=== What is needed ===
Copy the listing verbatim, excluding any images found in it.
*-*-*
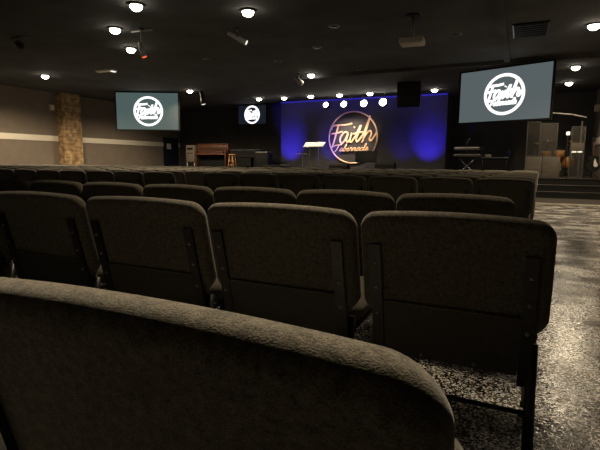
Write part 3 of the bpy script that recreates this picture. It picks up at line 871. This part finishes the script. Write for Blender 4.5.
t = thing('drum_kit', 'amber drum kit with bronze cymbals inside the clear booth', 'drum kit', (BX+.85, 18.35, STAGE))
RX = Matrix.Rotation(PI/2, 4, 'X')
b_ = MB().lathe([(.28, -.2), (.28, .2)], 28, Matrix.Translation((0, 0, .29)) @ RX).build('bass_drum', M['drum'], t)
MB().lathe([(.27, .205), (.29, .20), (.29, .225), (.27, .225)], 28, Matrix.Translation((0, 0, .29)) @ RX).build('hoop', M['chrome'], b_)
for x, y, z, r_, h_ in ((-.2, .05, .66, .15, .22), (.2, .05, .66, .16, .24), (.48, .25, .30, .2, .38), (-.45, .25, .45, .18, .16)):
    d_ = MB().lathe([(r_, 0), (r_, h_), (r_-.01, h_+.004), (0, h_+.004)], 24, Matrix.Translation((x, y, z))).build('tom_drum', M['drum'], t)
    MB().lathe([(r_+.008, h_-.02), (r_+.008, h_+.008), (r_-.006, h_+.008)], 24, Matrix.Translation((x, y, z))).build('hoop', M['chrome'], d_)
    MB().tube([(x, y, 0), (x, y, z)], .015).build('drum_leg', M['chrome'], t)
for x, y, z, r_ in ((-.55, .1, 1.15, .2), (.55, .05, 1.2, .22), (-.2, .5, 1.25, .18)):
    c_ = MB().tube([(x, y, 0), (x, y, z)], .011).build('cymbal_stand', M['chrome'], t)
    MB().lathe([(r_, 0), (r_*.5, .012), (.04, .02), (.025, .035), (0, .038)], 24, Matrix.Translation((x, y, z)) @ Matrix.Rotation(R(12), 4, 'X')).build('cymbal', M['brass'], c_)
t = thing('booth_glint', 'small glowing box for a white reflection in the middle of the drum booth', 'lamp', (BX+1.20, 17.55, STAGE))  # glowing box painted in for a reflection; its pole and base are made up
MB().lathe([(.11, 0), (.11, .02), (.015, .03)], 16).build('base', M['blackmet'], t)
MB().tube([(0, 0, .02), (0, 0, 1.36)], .012).build('pole', M['blackmet'], t)
MB().box((-.05, -.05, 1.36), (.05, .05, 1.47), .015).build('glint_box', M['glintglow'], t)
t = thing('panel_glint', 'low glowing bars for a white reflection behind the tall clear booth panel', 'lamp', (BX+1.50, 17.6, STAGE))  # glowing bars imitate booth reflections, on an invented stand
MB().lathe([(.11, 0), (.11, .02), (.015, .03)], 16).build('base', M['blackmet'], t)
MB().tube([(0, 0, .02), (0, 0, .80)], .012).build('pole', M['blackmet'], t)
for x0 in (-.15, .01): MB().box((x0, -.03, .80), (x0+.13, .03, .85), .01).build('glint_bar', M['glintglow'], t)

# guitar on a stand
t = thing('guitar_stand', 'black tubular stand holding the black guitar', 'stand', (1.98, 17.0, STAGE))
MB().tube([(0, .14, .02), (0, .06, .62)], .013).build('pole', M['blackmet'], t)
for s in (-1, 1):
    MB().tube([(0, .12, .16), (s*.18, -.16, .016)], .012).build('foot', M['blackmet'], t)
    MB().tube([(0, .10, .26), (s*.09, -.02, .2), (s*.09, -.1, .2)], .01).build('cradle_arm', M['blackmet'], t)
MB().tube([(0, .14, .02), (0, .24, .016)], .012).build('foot', M['blackmet'], t)
t = thing('guitar', 'black guitar with white pickguard leaning on its stand at far right', 'guitar', (1.98, 16.96, STAGE+.215)); t.rotation_euler = (R(-10), 0, R(8))
pts = [(0, 0), (.14, .03), (.19, .14), (.15, .25), (.12, .31), (.15, .40), (.11, .47), (.03, .48), (-.03, .48), (-.11, .47), (-.15, .40), (-.12, .31), (-.15, .25), (-.19, .14), (-.14, .03)]
ol = [(v.x, v.y) for v in catmull([(a, b, 0) for a, b in pts], 4, True)]
gb = MB().prism(ol, 'y', -.04, .05).build('body', M['blackplast'], t)
pg = [(.01, .16), (.09, .13), (.12, .20), (.08, .28), (.05, .38), (.02, .34)]
MB().prism([(v.x, v.y) for v in catmull([(a, b, 0) for a, b in pg], 4, True)], 'y', -.048, -.041).build('pickguard', M['white'], gb)
MB().box((-.025, -.05, .46), (.025, -.02, .92), .006).build('neck', M['organdark'], t)
MB().box((-.04, -.045, .92), (.04, -.02, 1.06), .008).build('headstock', M['blackplast'], t)

# ------------------------------------------------------------------ camera and world
cam = bpy.data.cameras.new('camera'); co = bpy.data.objects.new('camera', cam); COL.objects.link(co)
cam.sensor_fit = 'HORIZONTAL'; cam.sensor_width = 36; cam.lens = 36*465/600; cam.clip_start = .02
yaw, pit, rol = R(25.3), R(7.7), R(.42)
F = Vector((-math.sin(yaw)*math.cos(pit), math.cos(yaw)*math.cos(pit), -math.sin(pit)))
Rt = Vector((math.cos(yaw), math.sin(yaw), 0)); U = Rt.cross(F)
R2 = Rt*math.cos(rol)+U*math.sin(rol); U2 = R2.cross(F)
mat = Matrix((R2, U2, -F)).transposed().to_4x4(); mat.translation = (0, 0, 1.0)
co.matrix_world = mat
S.camera = co

w = bpy.data.worlds.new('hall_dark'); S.world = w; w.use_nodes = True
bg = w.node_tree.nodes['Background']; bg.inputs[0].default_value = (.010, .009, .008, 1); bg.inputs[1].default_value = .3
S.view_settings.view_transform = 'Standard'; S.view_settings.look = 'None'
S.view_settings.exposure = 0; S.view_settings.gamma = 1
S.view_settings.use_curve_mapping = False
*-*-*
=== Task result ===
Write part 3 of the bpy script that recreates this picture. It picks up at line 871. This part finishes the script. Write for Blender 4.5.
t = thing('drum_kit', 'amber drum kit with bronze cymbals inside the clear booth', 'drum kit', (BX+.85, 18.35, STAGE))
RX = Matrix.Rotation(PI/2, 4, 'X')
b_ = MB().lathe([(.28, -.2), (.28, .2)], 28, Matrix.Translation((0, 0, .29)) @ RX).build('bass_drum', M['drum'], t)
MB().lathe([(.27, .205), (.29, .20), (.29, .225), (.27, .225)], 28, Matrix.Translation((0, 0, .29)) @ RX).build('hoop', M['chrome'], b_)
for x, y, z, r_, h_ in ((-.2, .05, .66, .15, .22), (.2, .05, .66, .16, .24), (.48, .25, .30, .2, .38), (-.45, .25, .45, .18, .16)):
    d_ = MB().lathe([(r_, 0), (r_, h_), (r_-.01, h_+.004), (0, h_+.004)], 24, Matrix.Translation((x, y, z))).build('tom_drum', M['drum'], t)
    MB().lathe([(r_+.008, h_-.02), (r_+.008, h_+.008), (r_-.006, h_+.008)], 24, Matrix.Translation((x, y, z))).build('hoop', M['chrome'], d_)
    MB().tube([(x, y, 0), (x, y, z)], .015).build('drum_leg', M['chrome'], t)
for x, y, z, r_ in ((-.55, .1, 1.15, .2), (.55, .05, 1.2, .22), (-.2, .5, 1.25, .18)):
    c_ = MB().tube([(x, y, 0), (x, y, z)], .011).build('cymbal_stand', M['chrome'], t)
    MB().lathe([(r_, 0), (r_*.5, .012), (.04, .02), (.025, .035), (0, .038)], 24, Matrix.Translation((x, y, z)) @ Matrix.Rotation(R(12), 4, 'X')).build('cymbal', M['brass'], c_)
t = thing('booth_glint', 'small glowing box for a white reflection in the middle of the drum booth', 'lamp', (BX+1.20, 17.55, STAGE))  # glowing box painted in for a reflection; its pole and base are made up
MB().lathe([(.11, 0), (.11, .02), (.015, .03)], 16).build('base', M['blackmet'], t)
MB().tube([(0, 0, .02), (0, 0, 1.36)], .012).build('pole', M['blackmet'], t)
MB().box((-.05, -.05, 1.36), (.05, .05, 1.47), .015).build('glint_box', M['glintglow'], t)
t = thing('panel_glint', 'low glowing bars for a white reflection behind the tall clear booth panel', 'lamp', (BX+1.50, 17.6, STAGE))  # glowing bars imitate booth reflections, on an invented stand
MB().lathe([(.11, 0), (.11, .02), (.015, .03)], 16).build('base', M['blackmet'], t)
MB().tube([(0, 0, .02), (0, 0, .80)], .012).build('pole', M['blackmet'], t)
for x0 in (-.15, .01): MB().box((x0, -.03, .80), (x0+.13, .03, .85), .01).build('glint_bar', M['glintglow'], t)

# guitar on a stand
t = thing('guitar_stand', 'black tubular stand holding the black guitar', 'stand', (1.98, 17.0, STAGE))
MB().tube([(0, .14, .02), (0, .06, .62)], .013).build('pole', M['blackmet'], t)
for s in (-1, 1):
    MB().tube([(0, .12, .16), (s*.18, -.16, .016)], .012).build('foot', M['blackmet'], t)
    MB().tube([(0, .10, .26), (s*.09, -.02, .2), (s*.09, -.1, .2)], .01).build('cradle_arm', M['blackmet'], t)
MB().tube([(0, .14, .02), (0, .24, .016)], .012).build('foot', M['blackmet'], t)
t = thing('guitar', 'black guitar with white pickguard leaning on its stand at far right', 'guitar', (1.98, 16.96, STAGE+.215)); t.rotation_euler = (R(-10), 0, R(8))
pts = [(0, 0), (.14, .03), (.19, .14), (.15, .25), (.12, .31), (.15, .40), (.11, .47), (.03, .48), (-.03, .48), (-.11, .47), (-.15, .40), (-.12, .31), (-.15, .25), (-.19, .14), (-.14, .03)]
ol = [(v.x, v.y) for v in catmull([(a, b, 0) for a, b in pts], 4, True)]
gb = MB().prism(ol, 'y', -.04, .05).build('body', M['blackplast'], t)
pg = [(.01, .16), (.09, .13), (.12, .20), (.08, .28), (.05, .38), (.02, .34)]
MB().prism([(v.x, v.y) for v in catmull([(a, b, 0) for a, b in pg], 4, True)], 'y', -.048, -.041).build('pickguard', M['white'], gb)
MB().box((-.025, -.05, .46), (.025, -.02, .92), .006).build('neck', M['organdark'], t)
MB().box((-.04, -.045, .92), (.04, -.02, 1.06), .008).build('headstock', M['blackplast'], t)

# ------------------------------------------------------------------ camera and world
cam = bpy.data.cameras.new('camera'); co = bpy.data.objects.new('camera', cam); COL.objects.link(co)
cam.sensor_fit = 'HORIZONTAL'; cam.sensor_width = 36; cam.lens = 36*465/600; cam.clip_start = .02
yaw, pit, rol = R(25.3), R(7.7), R(.42)
F = Vector((-math.sin(yaw)*math.cos(pit), math.cos(yaw)*math.cos(pit), -math.sin(pit)))
Rt = Vector((math.cos(yaw), math.sin(yaw), 0)); U = Rt.cross(F)
R2 = Rt*math.cos(rol)+U*math.sin(rol); U2 = R2.cross(F)
mat = Matrix((R2, U2, -F)).transposed().to_4x4(); mat.translation = (0, 0, 1.0)
co.matrix_world = mat
S.camera = co

w = bpy.data.worlds.new('hall_dark'); S.world = w; w.use_nodes = True
bg = w.node_tree.nodes['Background']; bg.inputs[0].default_value = (.010, .009, .008, 1); bg.inputs[1].default_value = .3
S.view_settings.view_transform = 'Standard'; S.view_settings.look = 'None'
S.view_settings.exposure = 0; S.view_settings.gamma = 1
S.view_settings.use_curve_mapping = False